Men in Japan Have An Unquestionable Thirst To Do Weird Stuff to High School Girls

Men in Japan Have An Unquestionable Thirst To Do Weird Stuff to High School Girls
Carl Samson
By Carl Samson
January 27, 2017
More than ever, businesses involving services provided by high school girls have become more lucrative in Japan.
Consequently, competition has also heightened.
All eyes on the JK entertainment industry, which stands for joshi kousei or “high school girl.” In essence, it’s a niche market that caters to anyone interested in Japanese high school girls, but middle-aged men are the most common patrons.
Today, it is home to services that may sound downright bizarre to many. These include consultations, dates, the opportunity to smell and tickle, and even prostitution, Channel NewsAsia said.
As per police figures, over 170 JK businesses thrive in Tokyo alone. An estimated 300 to 400 are scattered throughout the nation.
Customers subscribe for different reasons.
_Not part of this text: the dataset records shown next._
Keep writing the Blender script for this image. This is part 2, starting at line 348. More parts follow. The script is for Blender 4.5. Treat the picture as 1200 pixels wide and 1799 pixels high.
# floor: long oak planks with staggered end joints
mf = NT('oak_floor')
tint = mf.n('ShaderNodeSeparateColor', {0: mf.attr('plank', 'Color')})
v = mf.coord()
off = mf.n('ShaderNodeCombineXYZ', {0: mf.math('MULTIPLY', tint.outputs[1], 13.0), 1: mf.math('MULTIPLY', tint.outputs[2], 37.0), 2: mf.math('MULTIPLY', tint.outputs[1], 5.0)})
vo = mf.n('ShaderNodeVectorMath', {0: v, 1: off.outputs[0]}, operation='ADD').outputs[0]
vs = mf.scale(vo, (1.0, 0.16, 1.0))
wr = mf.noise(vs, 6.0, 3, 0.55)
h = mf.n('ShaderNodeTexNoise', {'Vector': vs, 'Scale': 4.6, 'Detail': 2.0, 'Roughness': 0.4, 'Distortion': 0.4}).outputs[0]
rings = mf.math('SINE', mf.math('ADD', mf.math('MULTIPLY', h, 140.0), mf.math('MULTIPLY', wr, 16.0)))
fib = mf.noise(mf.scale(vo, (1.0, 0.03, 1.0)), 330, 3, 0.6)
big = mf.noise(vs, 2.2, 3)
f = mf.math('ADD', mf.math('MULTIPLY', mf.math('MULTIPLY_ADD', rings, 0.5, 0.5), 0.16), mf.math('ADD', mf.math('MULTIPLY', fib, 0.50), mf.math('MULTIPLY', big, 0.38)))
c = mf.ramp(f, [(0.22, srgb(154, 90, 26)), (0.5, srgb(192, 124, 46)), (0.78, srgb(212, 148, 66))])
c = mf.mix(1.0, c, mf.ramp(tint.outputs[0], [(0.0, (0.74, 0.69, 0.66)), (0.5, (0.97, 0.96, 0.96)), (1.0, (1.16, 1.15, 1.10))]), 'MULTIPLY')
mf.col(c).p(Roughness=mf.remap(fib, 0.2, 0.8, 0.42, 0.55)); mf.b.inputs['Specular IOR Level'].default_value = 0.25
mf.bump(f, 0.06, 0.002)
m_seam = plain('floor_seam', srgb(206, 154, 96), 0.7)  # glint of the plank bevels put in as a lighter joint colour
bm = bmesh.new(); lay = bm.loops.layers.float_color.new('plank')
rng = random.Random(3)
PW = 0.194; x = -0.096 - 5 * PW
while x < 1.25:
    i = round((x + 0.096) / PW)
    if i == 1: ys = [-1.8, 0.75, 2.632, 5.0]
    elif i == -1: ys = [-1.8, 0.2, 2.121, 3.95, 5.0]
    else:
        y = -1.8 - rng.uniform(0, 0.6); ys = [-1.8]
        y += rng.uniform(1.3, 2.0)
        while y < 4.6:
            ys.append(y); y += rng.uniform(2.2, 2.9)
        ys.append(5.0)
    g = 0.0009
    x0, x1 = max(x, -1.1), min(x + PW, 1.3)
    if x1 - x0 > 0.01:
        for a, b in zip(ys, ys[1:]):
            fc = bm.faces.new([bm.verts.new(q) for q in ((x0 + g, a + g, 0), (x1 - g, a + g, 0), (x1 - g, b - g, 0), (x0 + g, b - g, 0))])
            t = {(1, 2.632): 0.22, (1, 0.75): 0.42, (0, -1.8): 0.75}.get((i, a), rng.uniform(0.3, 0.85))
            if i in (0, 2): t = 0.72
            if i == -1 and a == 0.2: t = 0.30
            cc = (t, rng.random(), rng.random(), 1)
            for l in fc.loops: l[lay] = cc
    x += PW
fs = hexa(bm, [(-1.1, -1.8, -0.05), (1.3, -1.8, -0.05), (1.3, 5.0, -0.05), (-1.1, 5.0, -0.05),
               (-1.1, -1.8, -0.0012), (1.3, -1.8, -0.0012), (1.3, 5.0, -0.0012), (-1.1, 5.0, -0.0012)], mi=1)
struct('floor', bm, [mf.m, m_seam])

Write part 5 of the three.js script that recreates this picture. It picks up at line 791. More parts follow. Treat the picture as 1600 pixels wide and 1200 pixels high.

One reasoned, “There were not many opportunities to meet high school girls. So I want to become a high school boy again, like I was 20 years ago.”
“This is one way to reduce the stress I experience at work. I get to talk to teenagers about unusual topics, like make-up products.”
But then again, it’s not all just socializing. Japanese authorities are constantly challenged by establishments that offer services in the gray area of the legal spectrum. The age of consent in Japan is 13, but some prefectures raise the de-facto age to at least 16 under certain legal conditions. In addition, prostitution is illegal in the country under the Prostitution Prevention Law of 1957, which prohibits “intercourse with an unspecified person in exchange for payment.”
Then there’s the Child Welfare Act, which forbids inducing someone under the age of 18 to perform obscene acts. Allegedly, some JK outlets let school girls dance provocatively behind one-way mirrors as customers watched in private booths.
However, the Japanese government is on the move. According to The Japan Times, it will launch a nationwide probe on JK businesses this year.